───── INFORMATION SHOWN ─────
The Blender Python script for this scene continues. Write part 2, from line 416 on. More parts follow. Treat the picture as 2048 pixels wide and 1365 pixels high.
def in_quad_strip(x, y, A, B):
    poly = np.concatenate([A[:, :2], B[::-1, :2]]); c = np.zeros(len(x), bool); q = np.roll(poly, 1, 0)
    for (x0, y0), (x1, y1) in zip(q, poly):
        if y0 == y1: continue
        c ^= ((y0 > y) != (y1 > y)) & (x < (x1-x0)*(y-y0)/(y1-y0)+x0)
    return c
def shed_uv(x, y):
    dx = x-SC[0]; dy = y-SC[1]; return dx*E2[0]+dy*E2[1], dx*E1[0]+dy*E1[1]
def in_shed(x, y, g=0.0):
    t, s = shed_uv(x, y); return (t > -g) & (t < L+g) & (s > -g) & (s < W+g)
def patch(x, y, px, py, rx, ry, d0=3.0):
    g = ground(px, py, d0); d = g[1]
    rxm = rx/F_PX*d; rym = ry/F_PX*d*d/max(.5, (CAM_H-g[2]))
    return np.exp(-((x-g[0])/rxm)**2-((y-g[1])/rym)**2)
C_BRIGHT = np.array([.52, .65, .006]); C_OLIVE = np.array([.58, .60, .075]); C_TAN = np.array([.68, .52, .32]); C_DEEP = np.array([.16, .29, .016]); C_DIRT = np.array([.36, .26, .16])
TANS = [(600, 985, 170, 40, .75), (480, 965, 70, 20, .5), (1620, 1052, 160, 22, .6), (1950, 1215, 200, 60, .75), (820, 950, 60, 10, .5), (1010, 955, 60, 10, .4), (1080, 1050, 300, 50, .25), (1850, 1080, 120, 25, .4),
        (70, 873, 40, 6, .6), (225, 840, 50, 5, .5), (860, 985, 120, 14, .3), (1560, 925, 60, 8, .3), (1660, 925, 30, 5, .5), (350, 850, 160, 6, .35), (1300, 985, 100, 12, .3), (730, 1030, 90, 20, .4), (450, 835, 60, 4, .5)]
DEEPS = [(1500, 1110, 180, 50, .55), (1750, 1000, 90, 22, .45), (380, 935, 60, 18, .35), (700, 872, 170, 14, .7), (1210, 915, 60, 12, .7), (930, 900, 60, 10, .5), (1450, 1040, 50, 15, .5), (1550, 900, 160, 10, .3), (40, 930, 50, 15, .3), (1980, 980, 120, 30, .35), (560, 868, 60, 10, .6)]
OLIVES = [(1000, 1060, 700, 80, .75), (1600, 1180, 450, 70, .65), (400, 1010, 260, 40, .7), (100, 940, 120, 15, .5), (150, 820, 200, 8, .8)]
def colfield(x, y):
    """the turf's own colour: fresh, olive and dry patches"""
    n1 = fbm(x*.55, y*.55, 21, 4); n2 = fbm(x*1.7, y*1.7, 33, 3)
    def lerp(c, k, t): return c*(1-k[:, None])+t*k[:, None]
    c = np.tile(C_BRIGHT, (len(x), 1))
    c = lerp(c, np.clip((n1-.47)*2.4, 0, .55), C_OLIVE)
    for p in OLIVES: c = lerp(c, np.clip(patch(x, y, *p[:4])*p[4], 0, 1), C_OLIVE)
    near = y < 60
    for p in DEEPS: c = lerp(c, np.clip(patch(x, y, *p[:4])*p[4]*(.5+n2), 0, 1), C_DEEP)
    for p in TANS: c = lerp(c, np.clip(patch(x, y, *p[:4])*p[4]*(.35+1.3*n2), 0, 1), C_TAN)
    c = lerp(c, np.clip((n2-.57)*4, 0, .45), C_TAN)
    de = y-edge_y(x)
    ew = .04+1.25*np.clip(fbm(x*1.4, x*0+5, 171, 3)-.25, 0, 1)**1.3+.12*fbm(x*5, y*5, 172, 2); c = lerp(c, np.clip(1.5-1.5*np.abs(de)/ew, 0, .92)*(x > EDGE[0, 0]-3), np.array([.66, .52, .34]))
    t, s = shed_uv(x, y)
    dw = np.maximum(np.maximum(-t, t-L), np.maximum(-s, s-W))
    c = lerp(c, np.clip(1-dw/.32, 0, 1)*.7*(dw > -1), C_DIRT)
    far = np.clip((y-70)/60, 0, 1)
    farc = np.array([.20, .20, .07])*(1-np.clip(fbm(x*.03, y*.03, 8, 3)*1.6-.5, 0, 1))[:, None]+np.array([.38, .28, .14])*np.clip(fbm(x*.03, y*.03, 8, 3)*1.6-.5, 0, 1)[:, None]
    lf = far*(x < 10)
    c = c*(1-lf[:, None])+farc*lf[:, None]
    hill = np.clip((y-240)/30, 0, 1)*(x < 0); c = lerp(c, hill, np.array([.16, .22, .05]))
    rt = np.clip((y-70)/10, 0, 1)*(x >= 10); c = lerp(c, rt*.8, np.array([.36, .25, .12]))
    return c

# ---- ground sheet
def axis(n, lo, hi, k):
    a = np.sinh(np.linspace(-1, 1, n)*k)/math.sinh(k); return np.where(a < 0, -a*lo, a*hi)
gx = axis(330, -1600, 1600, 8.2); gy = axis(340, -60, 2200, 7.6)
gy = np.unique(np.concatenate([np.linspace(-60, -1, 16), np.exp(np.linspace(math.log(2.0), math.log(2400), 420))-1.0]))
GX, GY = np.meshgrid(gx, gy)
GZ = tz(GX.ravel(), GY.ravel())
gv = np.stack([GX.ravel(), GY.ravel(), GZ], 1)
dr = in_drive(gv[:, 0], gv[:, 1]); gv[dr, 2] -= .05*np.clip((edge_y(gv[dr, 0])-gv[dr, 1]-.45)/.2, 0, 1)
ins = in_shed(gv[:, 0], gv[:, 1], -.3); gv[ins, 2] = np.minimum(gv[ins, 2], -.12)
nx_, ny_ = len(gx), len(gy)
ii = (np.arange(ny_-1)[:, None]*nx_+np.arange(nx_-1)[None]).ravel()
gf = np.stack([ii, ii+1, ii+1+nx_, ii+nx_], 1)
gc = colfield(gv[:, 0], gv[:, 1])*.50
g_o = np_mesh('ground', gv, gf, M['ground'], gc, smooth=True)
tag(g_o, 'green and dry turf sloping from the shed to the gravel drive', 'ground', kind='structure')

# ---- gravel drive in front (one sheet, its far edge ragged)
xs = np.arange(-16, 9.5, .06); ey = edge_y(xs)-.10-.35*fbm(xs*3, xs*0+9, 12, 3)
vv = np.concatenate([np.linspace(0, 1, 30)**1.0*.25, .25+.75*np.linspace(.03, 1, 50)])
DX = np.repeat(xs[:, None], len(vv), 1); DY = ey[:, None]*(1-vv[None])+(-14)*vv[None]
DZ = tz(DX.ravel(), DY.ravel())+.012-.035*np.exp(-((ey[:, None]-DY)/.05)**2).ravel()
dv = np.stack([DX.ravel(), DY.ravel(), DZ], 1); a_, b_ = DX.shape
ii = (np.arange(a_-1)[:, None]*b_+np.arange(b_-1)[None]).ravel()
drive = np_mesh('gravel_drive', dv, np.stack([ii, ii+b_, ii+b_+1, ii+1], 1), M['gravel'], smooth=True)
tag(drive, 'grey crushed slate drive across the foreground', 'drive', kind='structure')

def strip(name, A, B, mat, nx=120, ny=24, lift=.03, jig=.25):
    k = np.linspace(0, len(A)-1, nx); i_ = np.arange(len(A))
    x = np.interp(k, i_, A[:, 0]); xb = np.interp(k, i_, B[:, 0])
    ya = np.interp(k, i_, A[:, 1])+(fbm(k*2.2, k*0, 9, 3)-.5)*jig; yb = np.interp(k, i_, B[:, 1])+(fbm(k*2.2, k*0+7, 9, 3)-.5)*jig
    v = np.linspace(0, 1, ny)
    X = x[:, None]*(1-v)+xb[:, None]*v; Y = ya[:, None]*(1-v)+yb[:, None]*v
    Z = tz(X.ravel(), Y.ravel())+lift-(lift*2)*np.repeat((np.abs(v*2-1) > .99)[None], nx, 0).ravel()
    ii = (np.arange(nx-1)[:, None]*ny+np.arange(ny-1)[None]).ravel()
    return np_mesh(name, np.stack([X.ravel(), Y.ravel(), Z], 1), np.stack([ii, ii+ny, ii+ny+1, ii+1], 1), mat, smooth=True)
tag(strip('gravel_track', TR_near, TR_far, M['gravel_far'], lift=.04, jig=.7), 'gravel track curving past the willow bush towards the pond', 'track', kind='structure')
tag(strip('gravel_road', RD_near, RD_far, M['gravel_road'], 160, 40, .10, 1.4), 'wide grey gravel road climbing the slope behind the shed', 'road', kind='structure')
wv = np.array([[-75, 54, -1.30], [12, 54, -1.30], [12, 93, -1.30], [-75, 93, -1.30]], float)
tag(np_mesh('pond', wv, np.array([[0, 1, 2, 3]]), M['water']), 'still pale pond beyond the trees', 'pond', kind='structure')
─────
Go through the material above and copy each line that has the word "wide".

RESULT OF THIS EXERCISE:
The Blender Python script for this scene continues. Write part 2, from line 416 on. More parts follow. Treat the picture as 2048 pixels wide and 1365 pixels high.
tag(strip('gravel_road', RD_near, RD_far, M['gravel_road'], 160, 40, .10, 1.4), 'wide grey gravel road climbing the slope behind the shed', 'road', kind='structure')